From left: Blue Star, Tender Loving Empire store, Tov tea bus, Sahlab drink.

Sunday:

As if we hadn’t eaten enough on Saturday, we decided to visit all the vegetarian hot spots Portland had to offer, starting with brunch at Vita Cafe in the Alberta Arts District, where I had the Sloppy Biscuit Sandwich made with almond gravy, vegan biscuits, fake turkey, and egg. We then walked along Alberta street, window shopping in all the cute galleries, jewelry and art stores, and apothecaries along the drag. Eventually we popped into Salt & Straw, which is a Portland classic for ice cream. Some of the flavors included Thanksgiving themed ones (buttered mash potatoes and gravy, salted caramel Thanksgiving turkey, spiced goat cheese and pumpkin pie, sweet potato casserole with maple pecans). I tried their famous olive oil as well as a pear and goat cheese oddity.

Though the sun was out it was a little chilly, so we headed over to the west side of Portland to visit the Pearl District and the world famous Powell’s books. We spent about an hour and a half just wandering the multiple reading rooms. The most interesting was the rare books room, which included first edition copies of Lewis and Clark’s journals ($25,000) and books dating back as far as the 15th century. I then got lost in the photography and outdoor sections, which was fun. You just pull a book off a shelf, start flipping through it, and then before you know it 30 minutes have passed…

We then wandered down to the Voodoo Doughnut on 3rd Avenue, which was surprisingly not that crowded. I didn’t want to like Voodoo so much, but there was actually a really awesome assortment, and we had the “dirt” donut (cookies and cream) which was pretty incredible.

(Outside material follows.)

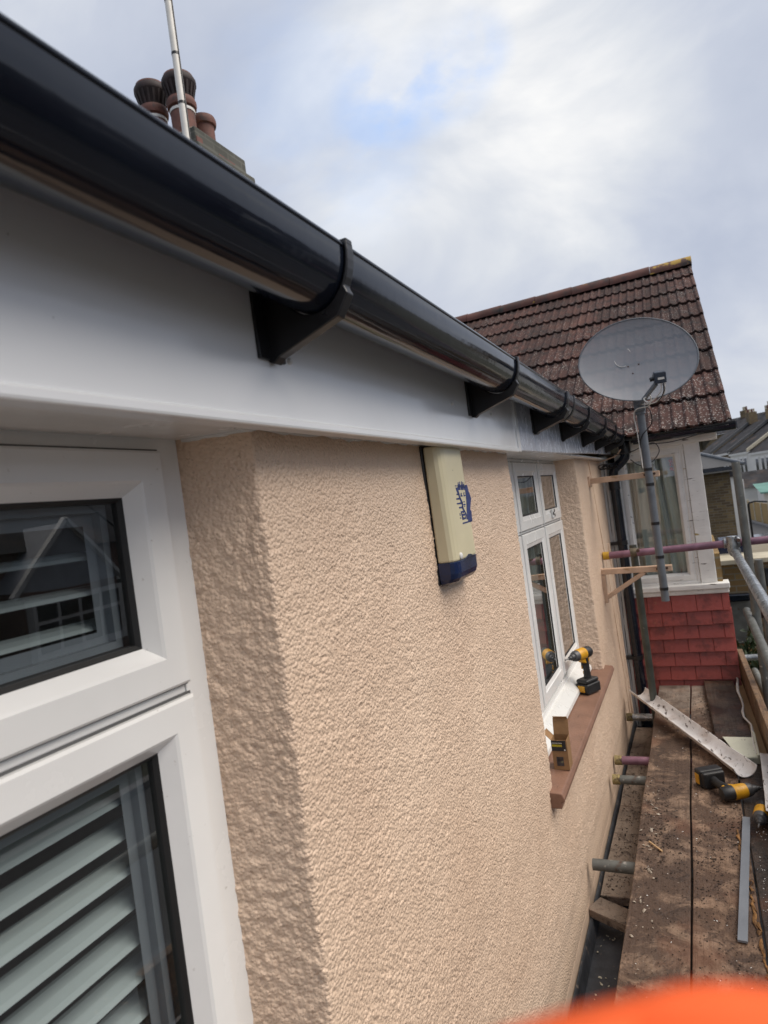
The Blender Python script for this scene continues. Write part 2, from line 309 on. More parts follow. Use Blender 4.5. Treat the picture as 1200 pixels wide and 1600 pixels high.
# ------------------------------------------------------------------ mesh helpers
class MB:
    def __init__(s): s.v = []; s.f = []; s.sm = []
    def add(s, verts, faces, smooth=False):
        o = len(s.v); s.v += [tuple(map(float, p)) for p in verts]
        s.f += [tuple(i + o for i in f) for f in faces]; s.sm += [smooth] * len(faces)
        return s
    def box(s, x0, x1, y0, y1, z0, z1, m=None):
        v = [(x, y, z) for x in (x0, x1) for y in (y0, y1) for z in (z0, z1)]
        if m is not None: v = [tuple(m @ Vector(p)) for p in v]
        return s.add(v, [(0, 1, 3, 2), (4, 6, 7, 5), (0, 4, 5, 1), (2, 3, 7, 6), (0, 2, 6, 4), (1, 5, 7, 3)])
    def bar(s, a, b, w, h, up=(0, 0, 1)):
        a = Vector(a); b = Vector(b); d = (b - a); L = d.length; d.normalize()
        u = Vector(up); r = d.cross(u).normalized(); u = r.cross(d)
        m = Matrix((r, d, u)).transposed().to_4x4(); m.translation = a
        return s.box(-w / 2, w / 2, 0, L, -h / 2, h / 2, m)
    def tube(s, pts, r, n=14, caps=True, closed=False):
        pts = [Vector(p) for p in pts]; rs = r if isinstance(r, (list, tuple)) else [r] * len(pts)
        vs_, fs = [], []
        ref = None
        for i, p in enumerate(pts):
            d = (pts[min(i + 1, len(pts) - 1)] - pts[max(i - 1, 0)]).normalized()
            if ref is None: ref = Vector((0, 0, 1)) if abs(d.z) < .9 else Vector((1, 0, 0))
            u = (ref - d * ref.dot(d)).normalized(); w_ = d.cross(u); ref = u
            for k in range(n):
                a = 2 * PI * k / n; vs_.append(p + (u * math.cos(a) + w_ * math.sin(a)) * rs[i])
        for i in range(len(pts) - 1):
            for k in range(n):
                k2 = (k + 1) % n; fs.append((i * n + k, i * n + k2, (i + 1) * n + k2, (i + 1) * n + k))
        s.add(vs_, fs, True)
        if caps:
            o = len(s.v) - len(vs_)
            s.f += [tuple(o + k for k in range(n))[::-1], tuple(o + (len(pts) - 1) * n + k for k in range(n))]; s.sm += [False, False]
        return s
    def lathe(s, prof, n=24, m=None):
        """prof: (radius, z) pairs about local z"""
        vs_ = [(r * math.cos(2 * PI * k / n), r * math.sin(2 * PI * k / n), z) for r, z in prof for k in range(n)]
        if m is not None: vs_ = [tuple(m @ Vector(p)) for p in vs_]
        fs = [(i * n + k, i * n + (k + 1) % n, (i + 1) * n + (k + 1) % n, (i + 1) * n + k) for i in range(len(prof) - 1) for k in range(n)]
        return s.add(vs_, fs, True)
    def prism(s, poly, fn0, fn1):
        """poly 2-D; fn0/fn1 map (a,b) to 3-D for the two ends"""
        n = len(poly); v = [fn0(*p) for p in poly] + [fn1(*p) for p in poly]
        f = [tuple(range(n)), tuple(range(n, 2 * n))[::-1]] + [(i, i + n, (i + 1) % n + n, (i + 1) % n) for i in range(n)]
        return s.add(v, f)
    def ring(s, y0, y1, z0, z1, prof):
        """mitred rectangular frame in the plane x = const; prof: (inset, x)"""
        v = []
        for ins, x in prof:
            v += [(x, y0 + ins, z0 + ins), (x, y1 - ins, z0 + ins), (x, y1 - ins, z1 - ins), (x, y0 + ins, z1 - ins)]
        f = [(i * 4 + k, i * 4 + (k + 1) % 4, (i + 1) * 4 + (k + 1) % 4, (i + 1) * 4 + k) for i in range(len(prof) - 1) for k in range(4)]
        return s.add(v, f)
    def build(s, name, mat, parent=None, bevel=0, segs=2, recalc=True):
        loc = Vector(parent.get('_base', (0, 0, 0))) if parent else Vector((0, 0, 0))
        me = bpy.data.meshes.new(name)
        me.from_pydata([tuple(Vector(p) - loc) for p in s.v], [], s.f)
        me.polygons.foreach_set('use_smooth', s.sm)
        if recalc:
            import bmesh
            bm = bmesh.new(); bm.from_mesh(me); bmesh.ops.recalc_face_normals(bm, faces=bm.faces); bm.to_mesh(me); bm.free()
        me.update(); me.materials.append(mat)
        if any(s.sm): me.set_sharp_from_angle(angle=math.radians(42))
        o = bpy.data.objects.new(name, me); col.objects.link(o)
        if parent: o.parent = parent; o['_base'] = tuple(loc)
        if bevel:
            md = o.modifiers.new('bevel', 'BEVEL'); md.width = bevel; md.segments = segs; md.limit_method = 'ANGLE'; md.angle_limit = .6
        return o
def thing(name, label, cat, loc=(0, 0, 0), group=None):
    o = bpy.data.objects.new(name, None); col.objects.link(o); o.location = loc; o.empty_display_size = .1
    o['label'] = label; o['category'] = cat; o['_base'] = tuple(loc)
    if group: o['group'] = group
    return o
def tag(o, label, cat, group=None, kind=None):
    o['label'] = label; o['category'] = cat
    if group: o['group'] = group
    if kind: o['kind'] = kind
    return o
def structure(o): o['kind'] = 'structure'; return o
def place(o, rot, loc):
    o.rotation_euler = rot; o.location = loc; return o
def copy_tree(o, parent=None):
    c = o.copy(); col.objects.link(c)
    if parent: c.parent = parent
    for ch in o.children: copy_tree(ch, c)
    return c
def grid_mesh(name, P, mat, parent=None):
    """P: (rows, cols, 3) array -> one smooth grid mesh"""
    r, c, _ = P.shape; me = bpy.data.meshes.new(name)
    base = np.array(parent.get('_base', (0, 0, 0))) if parent else np.zeros(3)
    me.vertices.add(r * c); me.vertices.foreach_set('co', (P - base).astype(np.float32).ravel())
    idx = np.arange(r * c).reshape(r, c)
    q = np.stack([idx[:-1, :-1], idx[:-1, 1:], idx[1:, 1:], idx[1:, :-1]], -1).reshape(-1, 4)
    me.loops.add(q.size); me.loops.foreach_set('vertex_index', q.ravel().astype(np.int32))
    me.polygons.add(len(q)); me.polygons.foreach_set('loop_start', np.arange(0, q.size, 4, dtype=np.int32))
    me.polygons.foreach_set('use_smooth', np.ones(len(q), bool)); me.update(); me.validate(); me.materials.append(mat)
    o = bpy.data.objects.new(name, me); col.objects.link(o)
    if parent: o.parent = parent
    return o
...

To continue our foodie adventure, we drove off to the Cathedral Park neighborhood to try Homegrown Smoker, which was vegan BBQ. Even though I really wanted some BBQ chicken or something hearty, I was so full that all I could muster was a caesar salad with fake smoked chicken. It was still pretty good though! After the late lunch, we visited Cathedral Park, which had incredible fall foliage and views of the St. Johns bridge. We then drove back up the road and actually walked across the St. Johns bridge, which had amazing views of snow topped Mt. Hood behind the city of Portland to the east and views of Mt. St. Helens to the northeast, completely snow covered.

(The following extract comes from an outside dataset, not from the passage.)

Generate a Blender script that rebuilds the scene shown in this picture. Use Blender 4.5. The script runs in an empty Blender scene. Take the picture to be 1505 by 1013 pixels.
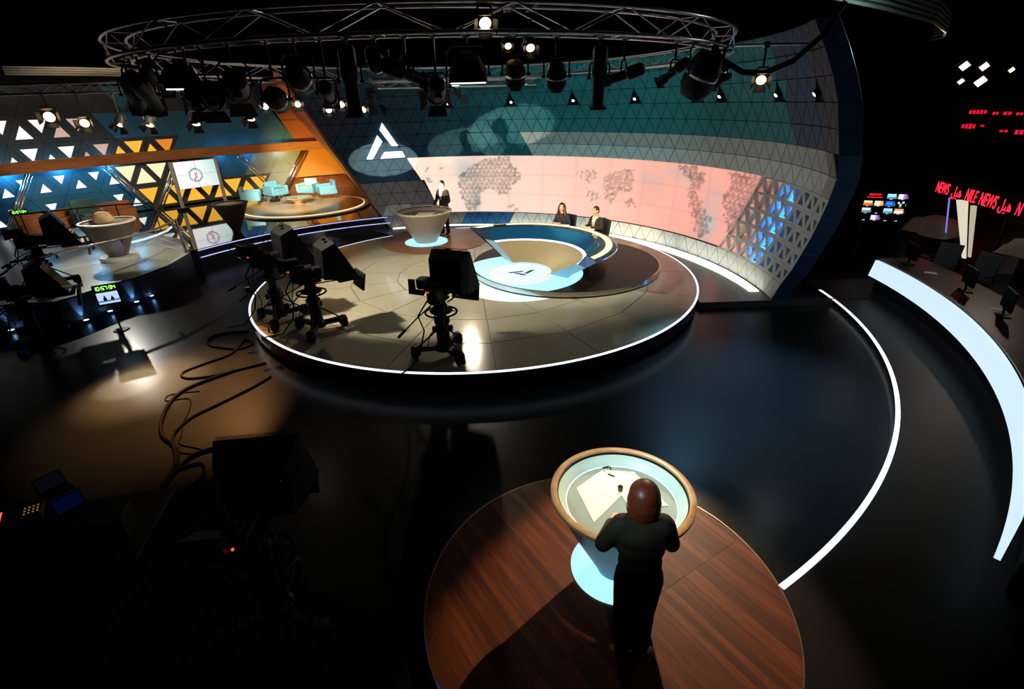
import bpy, bmesh, math, random
from mathutils import Vector, Matrix, Quaternion
random.seed(7)
PI = math.pi
sc = bpy.context.scene
COL = sc.collection
# ------------------------------------------------------------------ camera, world, exposure
FPX, PITCH, ROLL = 746.68, math.radians(25.5156), math.radians(-1.53984)
CAMZ = 4.45
cam_d = bpy.data.cameras.new('camera')
cam_d.sensor_fit = 'HORIZONTAL'; cam_d.sensor_width = 36.0
cam_d.lens = FPX / 1505 * 36.0
cam_d.clip_start = 0.05; cam_d.clip_end = 200
cam = bpy.data.objects.new('camera', cam_d); COL.objects.link(cam)
cam.matrix_world = (Matrix.Translation((0, 0, CAMZ)) @ Matrix.Rotation(PI/2 - PITCH, 4, 'X') @ Matrix.Rotation(-ROLL * -1.0, 4, 'Z'))
sc.camera = cam
wd = bpy.data.worlds.new('studio_dark'); sc.world = wd; wd.use_nodes = True
wd.node_tree.nodes['Background'].inputs[0].default_value = (0.5, 0.6, 0.8, 1)
wd.node_tree.nodes['Background'].inputs[1].default_value = 0.0006
sc.view_settings.view_transform = 'Standard'; sc.view_settings.look = 'None'
sc.view_settings.exposure = 0.0; sc.view_settings.gamma = 1.0
sc.view_settings.use_curve_mapping = False
sc.cycles.use_denoising = True
sc.cycles.max_bounces = 6
sc.cycles.sample_clamp_indirect = 6.0

def lamp(name, kind, loc, aim, power, color, size=0.1, angle=40, blend=0.3, shape=None, size_y=None):
    d = bpy.data.lights.new(name, kind); d.energy = power; d.color = color
    o = bpy.data.objects.new(name, d); COL.objects.link(o); o.location = loc
    if kind == 'SPOT':
        d.spot_size = math.radians(angle); d.spot_blend = blend; d.shadow_soft_size = size
    elif kind == 'AREA':
        d.size = size
        if size_y: d.shape = 'RECTANGLE'; d.size_y = size_y
    else:
        d.shadow_soft_size = size
    if aim is not None:
        o.rotation_euler = (Vector(aim) - Vector(loc)).to_track_quat('-Z', 'Y').to_euler()
    return o
WARM = (1.0, 0.80, 0.55); NEUT = (1.0, 0.93, 0.82); COOL = (0.55, 0.78, 1.0); TEALL = (0.35, 0.85, 1.0); AMB = (1.0, 0.55, 0.16)
def elliptic(o, a, b):
    """round desk tops seen at a flat angle throw an oval patch: oval shutter in the lamp's own space"""
    d = o.data; d.use_nodes = True; nt = d.node_tree; em = nt.nodes['Emission']
    tc = nt.nodes.new('ShaderNodeTexCoord'); sp = nt.nodes.new('ShaderNodeSeparateXYZ'); nt.links.new(tc.outputs['Normal'], sp.inputs[0])
    def op(kind, p, q):
        n = nt.nodes.new('ShaderNodeMath'); n.operation = kind
        for i, v in enumerate((p, q)):
            if isinstance(v, (int, float)): n.inputs[i].default_value = v
            else: nt.links.new(v, n.inputs[i])
        return n.outputs[0]
    x = op('DIVIDE', op('DIVIDE', sp.outputs[0], sp.outputs[2]), a); y = op('DIVIDE', op('DIVIDE', sp.outputs[1], sp.outputs[2]), b)
    r = op('ADD', op('MULTIPLY', x, x), op('MULTIPLY', y, y)); mr = nt.nodes.new('ShaderNodeMapRange')
    nt.links.new(r, mr.inputs[0]); mr.inputs[1].default_value = .94; mr.inputs[2].default_value = 1.04; mr.inputs[3].default_value = 1; mr.inputs[4].default_value = 0
    nt.links.new(mr.outputs[0], em.inputs[1])
# presenter desk near camera
lamp('key_front_desk', 'SPOT', (3.3, 8.7, 4.2), (1.15, 2.95, 0.1), 1500, (1.0, 0.72, 0.46), 0.03, 30, 0.4)
lamp('side_front_desk', 'SPOT', (-4.3, -0.6, 6.6), (3.7, 6.1, 0.0), 3200, (0.50, 0.80, 1.0), 0.04, 22, 0.9)
lamp('floor_blue', 'SPOT', (4.0, 10.3, 5.3), (4.0, 7.3, 0.0), 3800, (0.22, 0.52, 0.85), 0.2, 46, 1.0)  # added spot with no fixture, tints the right floor blue
lamp('top_front_desk', 'SPOT', (0.85, 3.9, 5.6), (1.0, 3.68, 1.0), 620, (1.0, 0.88, 0.66), 0.04, 17.5, 0.35)
# main stage
lamp('stage_key', 'SPOT', (-5.2, 9.4, 5.1), (-1.6, 12.4, 0.4), 1700, (1.0, 0.90, 0.70), 0.15, 70, 0.35)
lamp('stage_key_right', 'SPOT', (3.6, 10.0, 5.1), (0.8, 13.4, 0.4), 850, (1.0, 0.92, 0.76), 0.15, 66, 0.5)
lamp('stage_back', 'SPOT', (-1.6, 18.3, 5.15), (-1.6, 11.6, 0.4), 1900, (1.0, 0.86, 0.60), 0.12, 58, 0.4)
# people
lamp('anchor_key', 'SPOT', (-1.2, 7.8, 5.0), (2.2, 14.3, 1.55), 4200, (1.0, 0.76, 0.46), 0.06, 17, 0.6)
lamp('presenter_key', 'SPOT', (-5.4, 9.4, 5.0), (-2.25, 17.2, 1.9), 120, (1.0, 0.76, 0.46), 0.06, 13, 0.6)
# curved wall washes
lamp('wall_wash_a', 'SPOT', (-1.0, 9.4, 5.2), (2.2, 19.2, 4.0), 900, (0.30, 0.90, 1.0), 0.2, 70, 1.0)
lamp('wall_wash_b', 'SPOT', (-0.6, 12.2, 5.25), (6.0, 13.4, 2.9), 170, (0.86, 1.0, 0.95), 0.2, 78, 1.0)
lamp('wall_wash_c', 'SPOT', (-2.2, 10.0, 5.2), (-4.6, 20.0, 3.6), 120, (0.30, 0.65, 1.0), 0.2, 55, 1.0)
lamp('wall_foot_left', 'SPOT', (-4.0, 15.2, 5.1), (-4.5, 19.9, 0.9), 260, NEUT, 0.1, 34, 0.8)
# added spots at desk height, standing in for keys reflected off the glass tops
_l = lamp('bounce_spot_logo', 'SPOT', (-3.30, 16.1, 1.46), (-4.55, 19.95, 2.62), 1300, (1.0, 0.84, 0.66), 0.01, 40, 0.0); elliptic(_l, 0.30, 0.135)
_l = lamp('bounce_spot_man', 'SPOT', (-2.53, 15.75, 1.44), (-1.55, 20.3, 2.95), 480, (1.0, 0.86, 0.66), 0.01, 40, 0.0); elliptic(_l, 0.30, 0.135)
_l = lamp('bounce_spot_tall', 'SPOT', (-3.0, 16.2, 1.44), (0.05, 20.0, 3.62), 700, (1.0, 0.90, 0.74), 0.01, 40, 0.0); elliptic(_l, 0.30, 0.135)
# left interview set
lamp('chairs_key', 'SPOT', (-6.6, 14.6, 5.0), (-9.3, 23.2, 0.9), 6500, NEUT, 0.1, 26, 0.6)
lamp('orange_wall_wash', 'SPOT', (-9.5, 22.6, 2.5), (-9.3, 27.0, 1.7), 900, (1.0, 0.70, 0.12), 0.08, 88, 1.0)
lamp('orange_wall_top', 'SPOT', (-9.5, 16.5, 5.0), (-7.6, 20.6, 4.2), 420, (1.0, 0.5, 0.2), 0.1, 60, 0.8)
lamp('left_set_key', 'SPOT', (-6.4, 12.6, 5.0), (-10.9, 14.5, 0.9), 1500, NEUT, 0.06, 32, 0.5)
lamp('left_set_back', 'SPOT', (-14.6, 17.6, 4.6), (-10.7, 13.9, 0.7), 1300, NEUT, 0.06, 38, 0.5)
lamp('bench_key', 'SPOT', (-10.5, 14.8, 5.0), (-16.2, 19.6, 1.0), 900, WARM, 0.08, 30, 0.7)
lamp('beam_wash', 'SPOT', (-8.0, 13.6, 5.0), (-14.8, 21.4, 2.85), 1500, WARM, 0.1, 80, 0.9)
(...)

Finally, we popped in to Occidental Brewing Company for a few beers before heading to the airport.

I wish I could say our food journey ended there, but then I had the the most flavorful vegetarian pho of my life in the airport, all the while taking in the hipsterdom of the carpets.

Sloppy biscuit sandwich at Vita Cafe; Rare book room in Powell's Book Store; Voodoo Dirt Doughnut; St. Johns bridge from Cathedral Park; views of all of Portland with Mt. Hood beyond from St. Johns bridge; beers at Occidental Brewing Co.

 

Final Observations:

Portland is weird and beautiful. This is a city where its cold and rainy most of the year and yet it is a biking city and there is an irresponsible number of food trucks and al fresco dining. It is the kind of place that has trash cans as art and tree houses. It was perfect and completely manageable for a quick weekend, and yet I would totally go back to do some more exploring – maybe a day at Mt. Hood in the summer for some skiing, or hopefully a return when the waterfalls are at their peak in the spring.

Oddities of Portland, from left: the famous airport carpet; a home straight out of A Series of Unfortunate Events; trash can design on Albert Street; a "pod" of food trucks; a tree house in a Cathedral Park neighborhood.